## Start DATASET EXCERPT

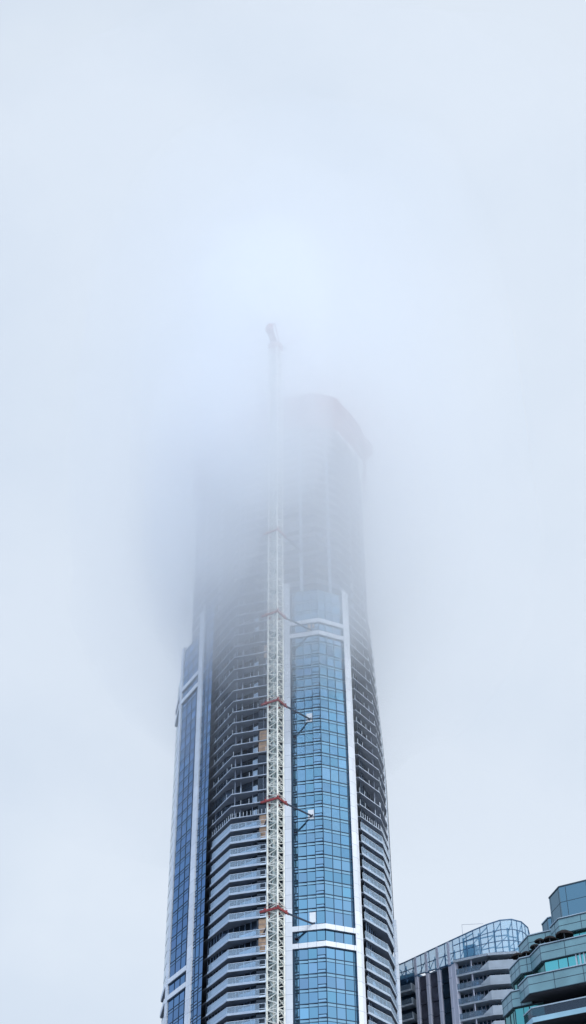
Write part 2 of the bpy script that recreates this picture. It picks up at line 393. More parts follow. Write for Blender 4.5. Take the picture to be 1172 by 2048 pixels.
for i, z in enumerate(allz[:-1]):
    zn = allz[i + 1]
    done = z < DONE
    sl = MB()
    poly = slab_poly if z < 193 else slab_top
    sl.prism(poly, z - .24, z)
    so = sl.build('floor_slab', M['slab'] if done else M['slabo'], T, warp=True)
    if done:
        # left bay: pale fascia, glass rail with frame
        for P in ((S0, S1, S2), (Q0, Q1, Q2)):
            fa = MB(); ra = MB(); fr = MB()
            n01 = offs(P[0], P[1], .06); n12 = offs(P[1], P[2], .06)
            rb = MB()
            for p, q in ((P[0], P[1]), (P[1], P[2])):
                fa.seg(p, q, z - .30, z + .16, .0, .10)
                e0 = .055 if p is S0 else 0.
                frosted = (p is S0) or (p is Q1)
                (rb if frosted else ra).seg(p, q, z + .17, z + 1.36, .02, .045, 1, e0, 1)
                fr.seg(p, q, z + 1.36, z + 1.43, -.02, .08, 1, e0, 1)
                l = math.hypot(q[0] - p[0], q[1] - p[1]); nn = round((1 - e0) * l / 1.55)
                for k in range(nn + 1):
                    f_ = e0 + (1 - e0) * k / nn
                    fr.seg(p, q, z + .16, z + 1.36, -.03, .02, 1, max(e0, f_ - .035 / l), min(1, f_ + .035 / l))
            fo = fa.build('balcony', M['fascia'], T, warp=True)
            ra.build('glass_railing', M['rail'], fo, warp=True); rb.build('frosted_railing', M['railfr'], fo, warp=True); fr.build('railing_frame', M['railf'], fo, warp=True)
        pw = MB(); pw.seg(I1, I2, z, z + 1.75, .13, .19, 1, .52, .985); pw.build('pale_wall', M['tarp'], T, warp=True)
        pw = MB(); pw.seg(J0, J1, z, z + 1.75, .13, .19, 1, .36, .985); pw.build('pale_wall', M['tarp'], T, warp=True)
        e = MB()                          # short open rail beside the mast
        e.seg(S2, S3, z - .3, z + .05, 0, .09); e.seg(S2, S3, z + .32, z + .42, 0, .06)
        e.seg(S2, S3, z + 1.36, z + 1.43, 0, .06); e.seg(S2, S3, z + .05, z + 1.36, 0, .05, 1, .9, .98)
        e.build('open_railing', M['railf'], T, warp=True)
    else:
        if z < 190:
            for P_ in ((S0, S1, S3), (Q0, Q1, Q2)):
                ed = MB(); ed.seg(P_[0], P_[1], z - .22, z - .02, 0, .05); ed.seg(P_[1], P_[2], z - .22, z - .02, 0, .05)
                ed.build('slab_edge', M['edge'], so, warp=True)
            for p, q in ((S0, S1), (S1, S3), (Q0, Q1), (Q1, Q2)):
                n_ = 9 if z < 134.2 else 4
                for k in range(n_ + 1):
                    if z > 134.2 and rnd.random() < .6: continue
                    a_ = lerp(p, q, .03 + .94 * k / n_); guard.new().bar((a_[0], a_[1] + .25, z), (a_[0], a_[1] + .25, z + 1.2), .08)
    if z < 192:
        # recessed window wall of both balcony bays
        for P_ in ((I0, I1, I2), (J0, J1, J2)):
            a = MB(); b = MB()
            recess(P_[0], P_[1], z, zn - .24, [0, .2, .42, .6, .8, 1], a, b)
            recess(P_[1], P_[2], z, zn - .24, [0, .17, .33, .5, .66, .83, 1] if P_[0] is I0 else [0, .25, .5, .75, 1], a, b)
            w = a.build('recessed_window_wall', M['dark_gl'], T, warp=True)
            b.build('window_frame', M['mull_l'] if done else M['mull'], w, warp=True)
        # end pier beside the mast
        a = MB(); a.pane((-8.4, 278.0), (-6.4, 277.6), z, zn - .24, 0, .5)
        a.pane((-6.4, 277.6), (-2.7, 277.3), z, zn - .24, 0, .4); a.build('end_pier', M['dark_gl'], T, warp=True)
    # shoring posts and boards on the open storeys
    if not done:
        h = zn - .24
        for (px_, py_, w_) in ((-13.6, 280.3, .22), (-12.3, 280.6, .30), (-9.6, 279.0, .11), (-7.2, 277.6, .10), (-18.2, 288.2, .10), (17.9, 286.3, .2), (19.6, 292.5, .16)):
            if rnd.random() < .12: continue
            shore.new().prism([(px_ - w_ / 2, py_ - w_ / 2), (px_ + w_ / 2, py_ - w_ / 2), (px_ + w_ / 2, py_ + w_ / 2), (px_ - w_ / 2, py_ + w_ / 2)], z, h)
    if z < 186 and (z < 150 or rnd.random() < .7):
        boards.new().seg(I1, I2, z, z + rnd.uniform(1.7, 2.1), .06, .12, 1, .84, .985)
        boards.new().seg(S0, S1, z + .01, z + rnd.uniform(.9, 1.4) + (.5 if done else 0), -1.3, -1.2, 1, .56, .72)
guard.finish(); shore.finish(); boards.finish()
# plywood hoardings beside the mast
for z0, z1, a_ in ((102.25, 105.4, 0), (105.8, 109.4, 0), (127.3, 129.9, 0), (130.2, 133.0, 0), (148.3, 150.9, -.2), (151.2, 153.6, -.1), (173, 176.4, .6)):
    a = MB(); a.seg(S2, S3, z0, z1, -.35, -.25, 1, -.25 + a_, 1)
    b = MB()
    for zz in (z0 + (z1 - z0) * .33, z0 + (z1 - z0) * .68): b.seg(S2, S3, zz, zz + .06, -.25, -.21, 1, -.25 + a_, 1)
    w = a.build('plywood_panel', M['ply'], T, warp=True); b.build('batten', M['rawc'], w, warp=True)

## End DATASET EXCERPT

GOAL OF THE EXERCISE: Output the material word for word, omitting its pictures.

RESULT FOR THIS EXERCISE:
Write part 2 of the bpy script that recreates this picture. It picks up at line 393. More parts follow. Write for Blender 4.5. Take the picture to be 1172 by 2048 pixels.
for i, z in enumerate(allz[:-1]):
    zn = allz[i + 1]
    done = z < DONE
    sl = MB()
    poly = slab_poly if z < 193 else slab_top
    sl.prism(poly, z - .24, z)
    so = sl.build('floor_slab', M['slab'] if done else M['slabo'], T, warp=True)
    if done:
        # left bay: pale fascia, glass rail with frame
        for P in ((S0, S1, S2), (Q0, Q1, Q2)):
            fa = MB(); ra = MB(); fr = MB()
            n01 = offs(P[0], P[1], .06); n12 = offs(P[1], P[2], .06)
            rb = MB()
            for p, q in ((P[0], P[1]), (P[1], P[2])):
                fa.seg(p, q, z - .30, z + .16, .0, .10)
                e0 = .055 if p is S0 else 0.
                frosted = (p is S0) or (p is Q1)
                (rb if frosted else ra).seg(p, q, z + .17, z + 1.36, .02, .045, 1, e0, 1)
                fr.seg(p, q, z + 1.36, z + 1.43, -.02, .08, 1, e0, 1)
                l = math.hypot(q[0] - p[0], q[1] - p[1]); nn = round((1 - e0) * l / 1.55)
                for k in range(nn + 1):
                    f_ = e0 + (1 - e0) * k / nn
                    fr.seg(p, q, z + .16, z + 1.36, -.03, .02, 1, max(e0, f_ - .035 / l), min(1, f_ + .035 / l))
            fo = fa.build('balcony', M['fascia'], T, warp=True)
            ra.build('glass_railing', M['rail'], fo, warp=True); rb.build('frosted_railing', M['railfr'], fo, warp=True); fr.build('railing_frame', M['railf'], fo, warp=True)
        pw = MB(); pw.seg(I1, I2, z, z + 1.75, .13, .19, 1, .52, .985); pw.build('pale_wall', M['tarp'], T, warp=True)
        pw = MB(); pw.seg(J0, J1, z, z + 1.75, .13, .19, 1, .36, .985); pw.build('pale_wall', M['tarp'], T, warp=True)
        e = MB()                          # short open rail beside the mast
        e.seg(S2, S3, z - .3, z + .05, 0, .09); e.seg(S2, S3, z + .32, z + .42, 0, .06)
        e.seg(S2, S3, z + 1.36, z + 1.43, 0, .06); e.seg(S2, S3, z + .05, z + 1.36, 0, .05, 1, .9, .98)
        e.build('open_railing', M['railf'], T, warp=True)
    else:
        if z < 190:
            for P_ in ((S0, S1, S3), (Q0, Q1, Q2)):
                ed = MB(); ed.seg(P_[0], P_[1], z - .22, z - .02, 0, .05); ed.seg(P_[1], P_[2], z - .22, z - .02, 0, .05)
                ed.build('slab_edge', M['edge'], so, warp=True)
            for p, q in ((S0, S1), (S1, S3), (Q0, Q1), (Q1, Q2)):
                n_ = 9 if z < 134.2 else 4
                for k in range(n_ + 1):
                    if z > 134.2 and rnd.random() < .6: continue
                    a_ = lerp(p, q, .03 + .94 * k / n_); guard.new().bar((a_[0], a_[1] + .25, z), (a_[0], a_[1] + .25, z + 1.2), .08)
    if z < 192:
        # recessed window wall of both balcony bays
        for P_ in ((I0, I1, I2), (J0, J1, J2)):
            a = MB(); b = MB()
            recess(P_[0], P_[1], z, zn - .24, [0, .2, .42, .6, .8, 1], a, b)
            recess(P_[1], P_[2], z, zn - .24, [0, .17, .33, .5, .66, .83, 1] if P_[0] is I0 else [0, .25, .5, .75, 1], a, b)
            w = a.build('recessed_window_wall', M['dark_gl'], T, warp=True)
            b.build('window_frame', M['mull_l'] if done else M['mull'], w, warp=True)
        # end pier beside the mast
        a = MB(); a.pane((-8.4, 278.0), (-6.4, 277.6), z, zn - .24, 0, .5)
        a.pane((-6.4, 277.6), (-2.7, 277.3), z, zn - .24, 0, .4); a.build('end_pier', M['dark_gl'], T, warp=True)
    # shoring posts and boards on the open storeys
    if not done:
        h = zn - .24
        for (px_, py_, w_) in ((-13.6, 280.3, .22), (-12.3, 280.6, .30), (-9.6, 279.0, .11), (-7.2, 277.6, .10), (-18.2, 288.2, .10), (17.9, 286.3, .2), (19.6, 292.5, .16)):
            if rnd.random() < .12: continue
            shore.new().prism([(px_ - w_ / 2, py_ - w_ / 2), (px_ + w_ / 2, py_ - w_ / 2), (px_ + w_ / 2, py_ + w_ / 2), (px_ - w_ / 2, py_ + w_ / 2)], z, h)
    if z < 186 and (z < 150 or rnd.random() < .7):
        boards.new().seg(I1, I2, z, z + rnd.uniform(1.7, 2.1), .06, .12, 1, .84, .985)
        boards.new().seg(S0, S1, z + .01, z + rnd.uniform(.9, 1.4) + (.5 if done else 0), -1.3, -1.2, 1, .56, .72)
guard.finish(); shore.finish(); boards.finish()
# plywood hoardings beside the mast
for z0, z1, a_ in ((102.25, 105.4, 0), (105.8, 109.4, 0), (127.3, 129.9, 0), (130.2, 133.0, 0), (148.3, 150.9, -.2), (151.2, 153.6, -.1), (173, 176.4, .6)):
    a = MB(); a.seg(S2, S3, z0, z1, -.35, -.25, 1, -.25 + a_, 1)
    b = MB()
    for zz in (z0 + (z1 - z0) * .33, z0 + (z1 - z0) * .68): b.seg(S2, S3, zz, zz + .06, -.25, -.21, 1, -.25 + a_, 1)
    w = a.build('plywood_panel', M['ply'], T, warp=True); b.build('batten', M['rawc'], w, warp=True)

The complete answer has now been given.